Ce qu’attend surtout Jacques-Charles Fombonne, c’est le vote définitif de loi sur la protection animale. Adoptée en première lecture à l’Assemblée, elle doit passer devant le Sénat en septembre. «Ce serait un progrès majeur dans la lutte contre la marchandisation des animaux, car cette loi interdirait la vente d’animaux sur Internet, sauf par des professionnels.»
Confinement
Pour la responsable du refuge de Vaux-le-Pénil, la situation de cette année est due aux «abandons classiques de l’été», mais aussi «à toutes les adoptions irréfléchies», dont beaucoup ont eu lieu pendant le confinement. Elle remarque que beaucoup d’animaux, achetés en animalerie et sur des sites internet, se retrouvent dans son refuge. «Ce sont des “adoptions coups de cœur”», sans réflexion ni préparation en amont. «A l’inverse, lors d’une “adoption responsable” chez nous, on ne laisse pas partir un animal sans avoir vu toute la famille, sans connaître le lieu et le mode de vie des personnes. On conseille les adoptants : on cherche le bon animal pour la bonne famille, ce qui fait qu’on n’a rarement de retour d’adoption.»
Pour justifier les abandons d’animaux, les maîtres évoquent «un changement de vie», explique Céline Touguay, la responsable du refuge de Vaux-le-Pénil. «Un divorce, un bébé, un déménagement, un changement de travail… Bizarrement, il y a beaucoup de changements, et donc d’abandons, en été. Ce qui prouve bien que la vraie raison, ce sont les vacances.»

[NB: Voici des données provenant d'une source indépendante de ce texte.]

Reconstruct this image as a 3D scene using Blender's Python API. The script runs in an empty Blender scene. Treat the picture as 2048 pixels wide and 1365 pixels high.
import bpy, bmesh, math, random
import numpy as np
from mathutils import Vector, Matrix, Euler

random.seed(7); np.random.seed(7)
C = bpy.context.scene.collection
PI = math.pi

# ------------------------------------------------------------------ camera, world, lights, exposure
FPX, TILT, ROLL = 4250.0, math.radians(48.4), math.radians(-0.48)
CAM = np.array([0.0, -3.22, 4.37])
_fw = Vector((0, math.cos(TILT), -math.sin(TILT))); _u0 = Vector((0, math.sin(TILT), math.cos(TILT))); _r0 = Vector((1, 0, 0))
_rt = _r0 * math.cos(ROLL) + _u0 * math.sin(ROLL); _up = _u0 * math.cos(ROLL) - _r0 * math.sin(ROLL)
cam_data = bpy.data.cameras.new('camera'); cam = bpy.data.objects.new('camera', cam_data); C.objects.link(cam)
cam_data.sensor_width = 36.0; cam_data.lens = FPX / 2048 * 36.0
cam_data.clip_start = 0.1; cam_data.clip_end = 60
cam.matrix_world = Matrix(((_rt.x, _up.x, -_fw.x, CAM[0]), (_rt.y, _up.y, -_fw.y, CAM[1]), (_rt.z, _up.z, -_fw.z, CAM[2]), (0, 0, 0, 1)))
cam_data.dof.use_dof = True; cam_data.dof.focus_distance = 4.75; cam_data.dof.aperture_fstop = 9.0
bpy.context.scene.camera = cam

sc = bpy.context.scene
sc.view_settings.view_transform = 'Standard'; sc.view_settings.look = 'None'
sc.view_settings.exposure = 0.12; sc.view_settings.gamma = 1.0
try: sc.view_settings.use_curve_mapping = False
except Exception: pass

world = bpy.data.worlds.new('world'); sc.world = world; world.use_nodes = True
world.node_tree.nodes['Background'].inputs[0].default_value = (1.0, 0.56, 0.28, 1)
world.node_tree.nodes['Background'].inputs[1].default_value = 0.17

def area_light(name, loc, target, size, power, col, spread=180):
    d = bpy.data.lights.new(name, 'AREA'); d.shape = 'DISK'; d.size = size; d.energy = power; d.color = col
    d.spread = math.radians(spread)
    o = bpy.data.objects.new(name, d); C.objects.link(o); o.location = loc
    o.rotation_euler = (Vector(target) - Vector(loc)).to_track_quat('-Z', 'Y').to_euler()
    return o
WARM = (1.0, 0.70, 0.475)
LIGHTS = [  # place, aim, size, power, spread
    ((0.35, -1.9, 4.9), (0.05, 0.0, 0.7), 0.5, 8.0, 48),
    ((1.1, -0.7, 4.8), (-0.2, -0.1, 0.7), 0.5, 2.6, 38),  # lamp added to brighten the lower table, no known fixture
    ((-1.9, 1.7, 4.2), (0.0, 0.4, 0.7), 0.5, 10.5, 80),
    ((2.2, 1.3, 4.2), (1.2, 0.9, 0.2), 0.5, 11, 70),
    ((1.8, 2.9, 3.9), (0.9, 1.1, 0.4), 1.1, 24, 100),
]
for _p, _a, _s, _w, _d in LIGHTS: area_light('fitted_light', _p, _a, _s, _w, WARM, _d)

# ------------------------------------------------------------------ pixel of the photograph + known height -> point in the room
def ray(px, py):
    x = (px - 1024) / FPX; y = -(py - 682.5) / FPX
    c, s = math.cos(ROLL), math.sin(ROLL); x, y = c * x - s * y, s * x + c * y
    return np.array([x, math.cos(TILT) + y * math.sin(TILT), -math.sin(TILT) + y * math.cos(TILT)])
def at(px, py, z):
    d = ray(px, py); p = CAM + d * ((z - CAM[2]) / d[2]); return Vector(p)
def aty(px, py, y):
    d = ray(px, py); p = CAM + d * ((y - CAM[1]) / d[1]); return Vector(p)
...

Beaucoup ne passent jamais la porte de l’association : des lapins ou des cochons d’Inde sont retrouvés par la fourrière dans des fourrés, des chats sont déposés dans des caisses de transport devant les locaux de l’association et des chiens se retrouvent attachés aux abords d’une autoroute. «La “meilleure” façon d’abandonner son animal, c’est d’anticiper, dans la mesure du possible. Il ne faut pas se décider la veille… Car on ne peut accepter un animal que si on a une place», explique Céline Touguay. «On préfère que les gens nous appellent, avoir un rendez-vous avec eux pour connaître le passif de l’animal et le maximum d’informations possibles.» Elle conclut : «Notre travail n’est pas de juger, mais d’être dans le dialogue pour accueillir l’animal dans les meilleures conditions possibles.»